Haddin, speaking on Sky Sports Radio, said that the batsmen had none of the handicaps the pacemen Daniel Worrall, Scott Boland, Joe Mennie and Chris Tremain were saddled with, trying to get comfortable in a new team environment while learning how to cope with the pressures of international cricket.

"At the end of game I heard Davey (Warner) and Steven Smith talking about how our bowlers need to step up a little bit. But we had a couple of guys on debut, we had all our senior batters there," Haddin said. "I think the batters were a little bit disappointing to be honest.
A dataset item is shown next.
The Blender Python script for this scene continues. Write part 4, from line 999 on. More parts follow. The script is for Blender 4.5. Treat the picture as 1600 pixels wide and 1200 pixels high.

"It sort of happened a little bit in the Sri Lanka series with Nathan Lyon as well. I think the batters need to have a bit of a look at themselves. We've got all our senior bats there, we're not missing anyone from that end. Fifties aren't going to cut it. We need guys like Davey to get a start and go on and get some big scores. Yeah it was a tough day for the bowlers but those guys are on debut, they'll be better for the run."

Bailey mused over the circumstances of the batsmen's dismissals in the first two matches, and reasoned it was more a matter of focus on the task than anything else. "I don't think there's been any really audacious dismissals, we've just been getting out," he said. "I know the first couple of training sessions we spoke about the fact we could hit the ball again. It was a bit of a shock to get into the rhythm of getting that value and being able to play with some freedom, but I don't think that's been an issue.

"It's just a matter of guys, once they get that start, turning it into a really big score. And maybe credit needs to go to South Africa, they might be bowling more consistently and putting us under more pressure. I think we've got a really strong batting line-up, it's time for us to stand up."